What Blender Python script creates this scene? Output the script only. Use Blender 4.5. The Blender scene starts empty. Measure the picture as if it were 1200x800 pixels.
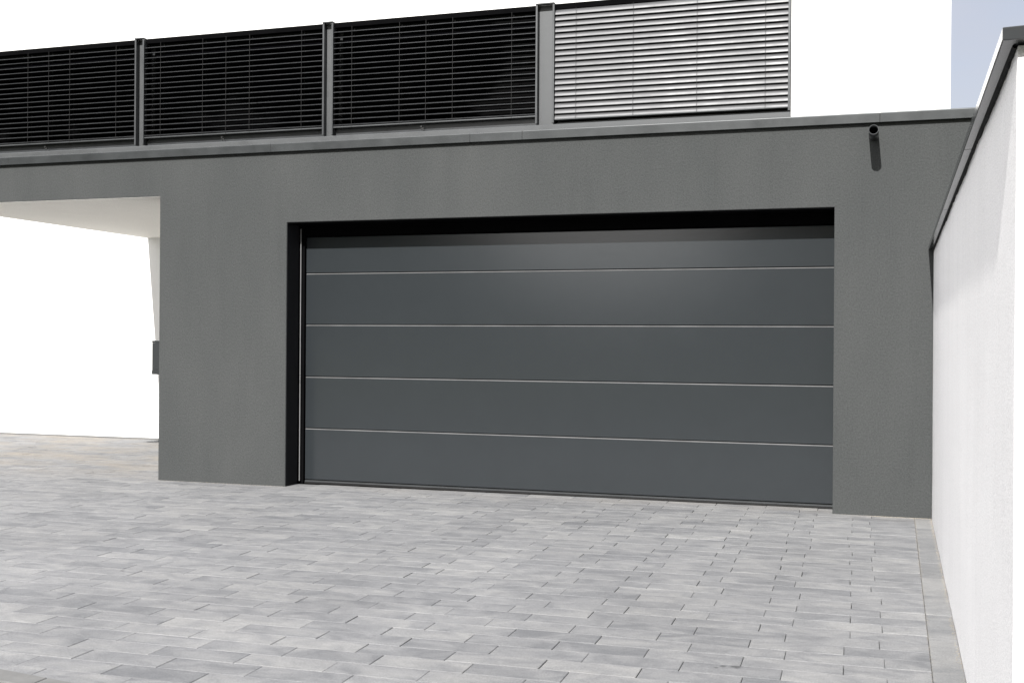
import bpy, bmesh, math, random
from mathutils import Vector, noise
random.seed(7)
S = bpy.context.scene
COL = S.collection
R = math.radians

# ------------------------------------------------------------------ materials
def nt(name):
    m = bpy.data.materials.new(name); m.use_nodes = True
    n = m.node_tree.nodes; l = m.node_tree.links
    return m, n, l, n['Principled BSDF']

def ramp(n, l, src, stops):
    r = n.new('ShaderNodeValToRGB')
    e = r.color_ramp.elements
    while len(e) < len(stops): e.new(0.5)
    for i, (p, c) in enumerate(stops):
        e[i].position = p; e[i].color = (c[0], c[1], c[2], 1) if not isinstance(c, float) else (c, c, c, 1)
    l.new(src, r.inputs['Fac']); return r

def tex(n, l, kind='noise', scale=5, detail=4, rough=.5, stretch=(1, 1, 1), vec=None, rot=(0, 0, 0)):
    mp = n.new('ShaderNodeMapping'); mp.inputs['Scale'].default_value = stretch
    mp.inputs['Rotation'].default_value = rot
    if vec is None:
        tc = n.new('ShaderNodeTexCoord'); vec = tc.outputs['Object']
    l.new(vec, mp.inputs['Vector'])
    t = n.new('ShaderNodeTexNoise'); t.inputs['Scale'].default_value = scale
    t.inputs['Detail'].default_value = detail; t.inputs['Roughness'].default_value = rough
    l.new(mp.outputs['Vector'], t.inputs['Vector']); return t

def mixc(n, l, a, b, fac, mode='MIX'):
    m = n.new('ShaderNodeMix'); m.data_type = 'RGBA'; m.blend_type = mode
    for sock, v in ((m.inputs[6], a), (m.inputs[7], b)):
        if isinstance(v, tuple): sock.default_value = (*v, 1)
        else: l.new(v, sock)
    if isinstance(fac, (int, float)): m.inputs[0].default_value = fac
    else: l.new(fac, m.inputs[0])
    return m.outputs[2]

def bump(n, l, b, h, strength, dist, prev=None):
    bp = n.new('ShaderNodeBump'); bp.inputs['Strength'].default_value = strength
    bp.inputs['Distance'].default_value = dist
    l.new(h, bp.inputs['Height'])
    if prev: l.new(prev.outputs['Normal'], bp.inputs['Normal'])
    l.new(bp.outputs['Normal'], b.inputs['Normal']); return bp

def stucco(name, col, col2, grain=260, gdist=.0022, gstr=.55, stain=.25, stretch=(1, 1, .35)):
    m, n, l, b = nt(name)
    big = tex(n, l, scale=1.6, detail=5, rough=.6, stretch=stretch)
    r = ramp(n, l, big.outputs['Fac'], [(.3, col), (.72, col2)])
    g = tex(n, l, scale=grain, detail=3, rough=.65)
    gr = ramp(n, l, g.outputs['Fac'], [(.34, .70), (.5, 1.0), (.66, 1.22)])
    c = mixc(n, l, r.outputs['Color'], gr.outputs['Color'], .6, 'MULTIPLY')
    st = tex(n, l, scale=5, detail=6, rough=.7, stretch=(1.3, 1.3, .12))
    sr = ramp(n, l, st.outputs['Fac'], [(.52, 1.0), (.8, 1 - stain)])
    c = mixc(n, l, c, sr.outputs['Color'], 1, 'MULTIPLY')
    l.new(c, b.inputs['Base Color'])
    b.inputs['Roughness'].default_value = .93; b.inputs['Specular IOR Level'].default_value = .2
    w = tex(n, l, scale=7, detail=3)
    bp = bump(n, l, b, w.outputs['Fac'], .25, .006)
    g2 = tex(n, l, scale=grain * .55, detail=4, rough=.7)
    bump(n, l, b, g2.outputs['Fac'], gstr, gdist, bp)
    return m

def metal_paint(name, col, rough=.4, metallic=0, var=.12, coat=0, grain=0.0, spec=.5):
    m, n, l, b = nt(name)
    t = tex(n, l, scale=3.5, detail=6, rough=.65)
    r = ramp(n, l, t.outputs['Fac'], [(.3, tuple(c * (1 - var) for c in col)), (.7, tuple(c * (1 + var) for c in col))])
    l.new(r.outputs['Color'], b.inputs['Base Color'])
    rr = ramp(n, l, t.outputs['Fac'], [(.3, rough * .85), (.7, rough * 1.15)])
    if name in ('door_paint', 'coping_dark_metal'): b.inputs['Roughness'].default_value = rough
    else: l.new(rr.outputs['Color'], b.inputs['Roughness'])
    b.inputs['Metallic'].default_value = metallic
    b.inputs['Coat Weight'].default_value = coat
    b.inputs['Specular IOR Level'].default_value = spec
    bp = None
    if name not in ('coping_dark_metal',):
        w = tex(n, l, scale=2.2, detail=2)
        bp = bump(n, l, b, w.outputs['Fac'], .10, .003)
    if grain:
        g = tex(n, l, scale=420, detail=2)
        bump(n, l, b, g.outputs['Fac'], grain, .0006, bp)
    return m

MAT = {}
MAT['grey_render'] = stucco('grey_render', (.0450, .0478, .0476), (.0540, .0564, .0558), stain=.08, grain=80, gstr=.85, gdist=.005)
MAT['white_render'] = stucco('white_render', (.80, .80, .79), (.86, .86, .85), grain=200, stain=.03, gstr=.4)
MAT['garden_render'] = stucco('garden_render', (.79, .783, .776), (.84, .833, .826), grain=190, gdist=.004, gstr=.75, stain=.06)
MAT['soffit'] = stucco('soffit_render', (.78, .76, .72), (.82, .80, .76), grain=220, stain=.02, gstr=.3)
MAT['door'] = metal_paint('door_paint', (.0215, .0248, .0272), rough=.165, var=.03, grain=.18, spec=.48)
MAT['coping'] = metal_paint('coping_metal', (.033, .036, .037), rough=.40, metallic=.4, var=.16)
MAT['coping_dark'] = metal_paint('coping_dark_metal', (.050, .053, .055), rough=.16, metallic=.3, var=.12)
MAT['rail'] = metal_paint('rail_aluminium', (.055, .058, .06), rough=.42, metallic=.4, var=.08)
MAT['panel_metal'] = metal_paint('panel_metal', (.062, .065, .067), rough=.5, metallic=.3, var=.08)
MAT['slat'] = metal_paint('slat_aluminium', (.070, .071, .074), rough=.46, metallic=.15, var=.05)
MAT['dark_slat'] = metal_paint('dark_slat_aluminium', (.05, .052, .055), rough=.38, metallic=.6, var=.05)
MAT['black'] = metal_paint('black_lining', (.0035, .0035, .0038), rough=.9, var=.2, spec=.0)
MAT['dark_lining'] = metal_paint('dark_lining', (.012, .0125, .014), rough=.7, var=.2, spec=.1)
MAT['rubber'] = metal_paint('black_rubber', (.007, .007, .007), rough=.7, var=.2)
MAT['bright'] = metal_paint('bright_aluminium', (.5, .5, .5), rough=.3, metallic=.5, var=.04)
MAT['steel'] = metal_paint('spout_metal', (.04, .043, .045), rough=.38, metallic=.6, var=.15)
MAT['frame_dark'] = metal_paint('frame_dark', (.012, .013, .014), rough=.5, var=.1, spec=.3)
MAT['lower_frame'] = metal_paint('lower_frame', (.030, .032, .034), rough=.35, var=.15)
MAT['letterbox'] = metal_paint('letterbox', (.022, .024, .025), rough=.6, var=.1, spec=.2)
MAT['lip'] = metal_paint('lip_aluminium', (.10, .10, .10), rough=.5, metallic=.0, var=.25)
MAT['cord'] = metal_paint('blind_cord', (.010, .010, .010), rough=.8, var=.1)
MAT['roofing'] = stucco('roofing', (.10, .10, .10), (.16, .16, .16), grain=60)
def glass_mat():
    m, n, l, b = nt('dark_glass')
    b.inputs['Base Color'].default_value = (.002, .002, .0025, 1)
    b.inputs['Roughness'].default_value = .04
    b.inputs['Specular IOR Level'].default_value = .03
    w = tex(n, l, scale=.8, detail=1); bump(n, l, b, w.outputs['Fac'], .05, .01)
    return m
MAT['glass'] = glass_mat()

SPOTS = [(-.575, -4.76, .026), (-.63, -4.77, .015), (-.655, -4.80, .010), (-2.9, -2.2, .02), (-4.3, -3.9, .016)]
def paver_mat(name, lo, mid, hi):
    m, n, l, b = nt(name)
    at = n.new('ShaderNodeAttribute'); at.attribute_name = 'stone'
    sep = n.new('ShaderNodeSeparateColor'); l.new(at.outputs['Color'], sep.inputs['Color'])
    geo = n.new('ShaderNodeTexCoord')
    sc = n.new('ShaderNodeVectorMath'); sc.operation = 'SCALE'; sc.inputs['Scale'].default_value = 60
    l.new(at.outputs['Color'], sc.inputs[0])
    ad = n.new('ShaderNodeVectorMath'); ad.operation = 'ADD'
    l.new(geo.outputs['Object'], ad.inputs[0]); l.new(sc.outputs['Vector'], ad.inputs[1])
    cl = tex(n, l, scale=4.2, detail=5, rough=.55, stretch=(1, 1.7, 1), vec=ad.outputs['Vector'])
    cl.inputs['Distortion'].default_value = .9
    # tone = per-stone tone + cloudy streaks of the concrete mix
    mr = n.new('ShaderNodeMath'); mr.operation = 'MULTIPLY_ADD'
    l.new(cl.outputs['Fac'], mr.inputs[0]); mr.inputs[1].default_value = 1.7; mr.inputs[2].default_value = -.85
    m2 = n.new('ShaderNodeMath'); m2.operation = 'ADD'
    l.new(sep.outputs['Red'], m2.inputs[0]); l.new(mr.outputs[0], m2.inputs[1])
    r = ramp(n, l, m2.outputs[0], [(.05, lo), (.45, mid), (.9, hi)])
    big = tex(n, l, scale=.55, detail=4, rough=.6)
    br = ramp(n, l, big.outputs['Fac'], [(.3, .86), (.68, 1.08)])
    c = mixc(n, l, r.outputs['Color'], br.outputs['Color'], 1, 'MULTIPLY')
    # warm bounced light painted into the far left, under and beside the carport roof
    dn = tex(n, l, scale=2.2, detail=6, rough=.7, stretch=(.5, 1, 1))
    dr = ramp(n, l, dn.outputs['Fac'], [(.42, 0.0), (.62, .8)])
    sp = n.new('ShaderNodeSeparateXYZ'); l.new(geo.outputs['Object'], sp.inputs[0])
    my = n.new('ShaderNodeMapRange'); my.inputs['From Min'].default_value = -.4; my.inputs['From Max'].default_value = 1.2
    l.new(sp.outputs['Y'], my.inputs['Value'])
    mm = n.new('ShaderNodeMath'); mm.operation = 'MULTIPLY'
    l.new(dr.outputs['Color'], mm.inputs[0]); l.new(my.outputs['Result'], mm.inputs[1])
    c = mixc(n, l, c, (.205, .185, .158), mm.outputs[0])
    g = tex(n, l, scale=130, detail=5, rough=.75)
    gr = ramp(n, l, g.outputs['Fac'], [(.33, .72), (.5, 1.0), (.68, 1.25)])
    c = mixc(n, l, c, gr.outputs['Color'], .85, 'MULTIPLY')
    # whorls left by the mixed concrete
    wn = tex(n, l, scale=5.5, detail=3, rough=.5, stretch=(1, 1.6, 1), vec=ad.outputs['Vector'])
    wn.inputs['Distortion'].default_value = 1.6
    wr = ramp(n, l, wn.outputs['Fac'], [(.30, 1.04), (.40, .93), (.44, 1.06), (.52, 1.0), (.56, .92), (.60, 1.05), (.72, .97)])
    c = mixc(n, l, c, wr.outputs['Color'], .9, 'MULTIPLY')
    # oil spots
    wob = tex(n, l, scale=45, detail=3)
    for (sx, sy, rad) in SPOTS:
        dv = n.new('ShaderNodeVectorMath'); dv.operation = 'DISTANCE'; dv.inputs[1].default_value = (sx, sy, 0)
        l.new(geo.outputs['Object'], dv.inputs[0])
        m5 = n.new('ShaderNodeMath'); m5.operation = 'MULTIPLY_ADD'; l.new(wob.outputs['Fac'], m5.inputs[0]); m5.inputs[1].default_value = -rad * 1.6
        l.new(dv.outputs['Value'], m5.inputs[2])
        m6 = n.new('ShaderNodeMapRange'); m6.inputs['From Min'].default_value = -rad * .2; m6.inputs['From Max'].default_value = rad * .35
        m6.inputs['To Min'].default_value = .62; m6.inputs['To Max'].default_value = 0.0; l.new(m5.outputs[0], m6.inputs['Value'])
        c = mixc(n, l, c, (.035, .035, .035), m6.outputs['Result'])
    l.new(c, b.inputs['Base Color'])
    b.inputs['Roughness'].default_value = .85; b.inputs['Specular IOR Level'].default_value = .3
    g2 = tex(n, l, scale=40, detail=6, rough=.75)
    bump(n, l, b, g2.outputs['Fac'], .35, .0025)
    return m
MAT['paver'] = paver_mat('paving_concrete', (.117, .120, .125), (.163, .165, .168), (.214, .214, .211))
MAT['border'] = paver_mat('border_concrete', (.122, .125, .128), (.155, .157, .158), (.198, .198, .195))
def simple(name, lo, hi, scale, rough=.95, bs=.4, bd=.004):
    m, n, l, b = nt(name)
    t = tex(n, l, scale=scale, detail=8, rough=.7)
    r = ramp(n, l, t.outputs['Fac'], [(.3, lo), (.7, hi)]); l.new(r.outputs['Color'], b.inputs['Base Color'])
    b.inputs['Roughness'].default_value = rough; b.inputs['Specular IOR Level'].default_value = .2
    g = tex(n, l, scale=scale * 8, detail=4); bump(n, l, b, g.outputs['Fac'], bs, bd); return m
MAT['sand'] = simple('joint_sand', (.012, .012, .011), (.04, .038, .035), 6)
MAT['asphalt'] = simple('asphalt', (.045, .045, .048), (.07, .07, .072), 9, bd=.006)
MAT['earth'] = simple('earth', (.06, .075, .035), (.12, .12, .06), 2)
MAT['kerb'] = simple('kerb_concrete', (.115,.115,.113), (.16,.16,.156), 5, bd=.003)
MAT['foliage'] = simple('foliage', (.02, .04, .012), (.06, .09, .03), 3, bd=.05)
MAT['grit'] = simple('grit', (.16, .14, .11), (.36, .33, .28), 300)
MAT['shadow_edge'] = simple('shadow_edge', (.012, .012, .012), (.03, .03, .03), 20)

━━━

_GOAL OF THE EXERCISE_
Leave out any pictures and return exactly the lines from the beginning of the data through the line with "l.new(src, r.inputs['Fac']); return r", inclusive.

_ANSWER_
What Blender Python script creates this scene? Output the script only. Use Blender 4.5. The Blender scene starts empty. Measure the picture as if it were 1200x800 pixels.
import bpy, bmesh, math, random
from mathutils import Vector, noise
random.seed(7)
S = bpy.context.scene
COL = S.collection
R = math.radians

# ------------------------------------------------------------------ materials
def nt(name):
    m = bpy.data.materials.new(name); m.use_nodes = True
    n = m.node_tree.nodes; l = m.node_tree.links
    return m, n, l, n['Principled BSDF']

def ramp(n, l, src, stops):
    r = n.new('ShaderNodeValToRGB')
    e = r.color_ramp.elements
    while len(e) < len(stops): e.new(0.5)
    for i, (p, c) in enumerate(stops):
        e[i].position = p; e[i].color = (c[0], c[1], c[2], 1) if not isinstance(c, float) else (c, c, c, 1)
    l.new(src, r.inputs['Fac']); return r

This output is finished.